The unused platform beneath Charing Cross station is a long way from the open plains of Eastern Europe. But that is where NATO chose to run a drone warfare exercise this week, testing the kind of urban combat the alliance believes could become reality if tensions with Russia continue to escalate.
Operation Arcade Strike took place on a disused section of the London Underground. NATO Secretary General Jens Stoltenberg said the drill showed the alliance is committed to innovation and adaptation as threats evolve. The choice of venue was deliberate. Underground tunnels and confined spaces present problems for drone operators that open fields do not. Signal interference, limited visibility, and the risk of collateral damage in a civilian environment all change the calculus.
The operation involved the United States, the United Kingdom, and France. U.S. Secretary of Defense Lloyd Austin said the exercise underlined the strength of the alliance and its capacity to work together on shared problems. That is the public line. The private one, repeated across defense ministries for months, is that war with Russia is no longer an abstraction. NATO planners are working to a 2030 timeline. They are preparing for the possibility of a conflict that could spill into cities, not just battlefields.
NATO was founded in 1949. Its original purpose was straightforward: deter the Soviet Union. Thirty-two member states now belong to the alliance, thirty in Europe and two in North America. The central pledge remains Article 5 of the North Atlantic Treaty. An armed attack on one member is an attack on all. That clause has been invoked only once, after the September 11 attacks on the United States. But the threat landscape has shifted since the Cold War ended.
Russia’s invasion of Ukraine in 2022 changed everything. NATO countries began pouring weapons into Kyiv. Finland and Sweden abandoned decades of neutrality to join the alliance. Defense budgets across Europe shot upward. The alliance has been investing heavily in new technology, drone warfare among them. Cheap, expendable drones have rewritten the rules of modern combat. Ukraine uses them daily to destroy Russian tanks and artillery. Russia uses them to hit civilian infrastructure. The lesson is clear: any future conflict will be fought with swarms of unmanned aircraft.
Operating those aircraft from a tube station is not a publicity stunt.
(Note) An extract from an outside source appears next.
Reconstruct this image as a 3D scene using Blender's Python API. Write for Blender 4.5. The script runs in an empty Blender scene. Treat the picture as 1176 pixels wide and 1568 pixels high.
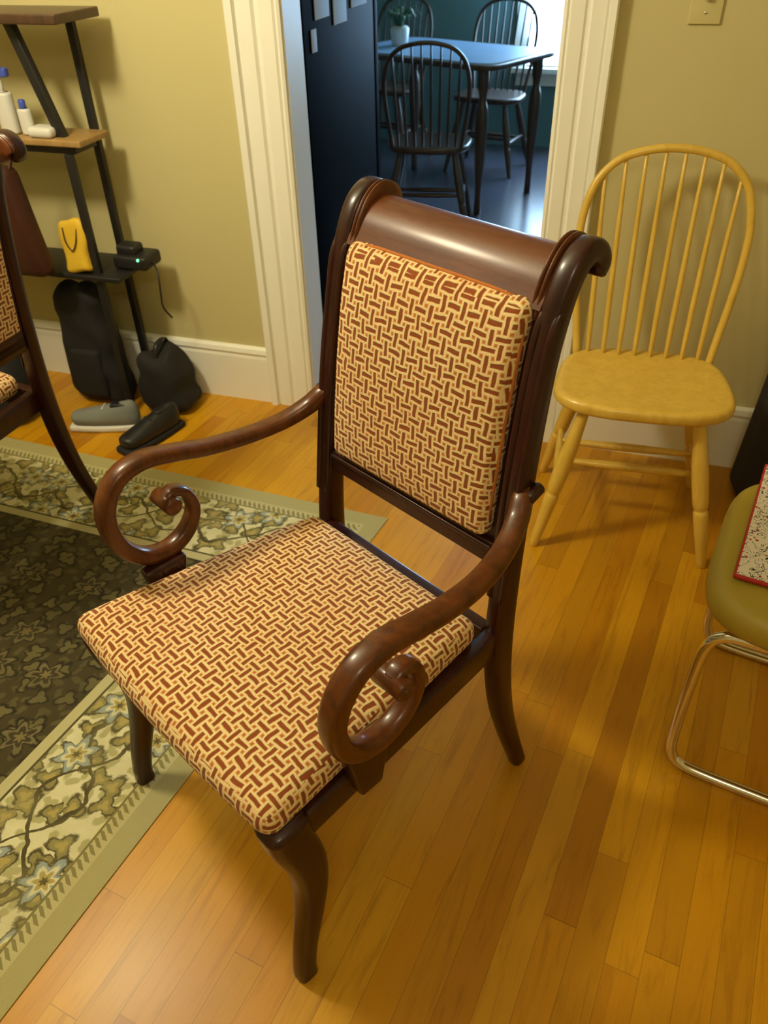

It is a practical test of whether troops can deploy drones in a dense urban environment where GPS signals may be jammed and radio frequencies contested. The unused platform at Charing Cross offers a controlled space to work out the kinks. If the alliance is serious about defending cities like Tallinn, Riga, or Warsaw, it needs to know how its equipment behaves underground.
The exercise comes at a moment of high tension. Russia has repeatedly warned NATO against further expansion. NATO has repeatedly dismissed those warnings as pretexts for aggression. The alliance has boosted its presence in Eastern Europe, stationing multinational battlegroups in Poland and the Baltic states. Air policing missions patrol the skies above the Black Sea. Military exercises have become more frequent and more complex. Operation Arcade Strike is one of the smaller ones, but it points in the same direction.
Stoltenberg framed the drill as a demonstration of the alliance’s ability to adapt. That adaptation is not optional. The war in Ukraine has shown that drones can destroy billion-dollar tanks and sink warships. They can drop grenades into foxholes and fly through open windows. They are cheap, plentiful, and hard to stop. Any army that ignores them does so at its peril.
NATO is not ignoring them. The alliance is running drills in tube stations, testing gear in the dark, and figuring out how to fight in places where no one expected to fight. That is the point of the exercise. The unused platform at Charing Cross is a training ground for a war NATO hopes never comes, but is preparing for anyway.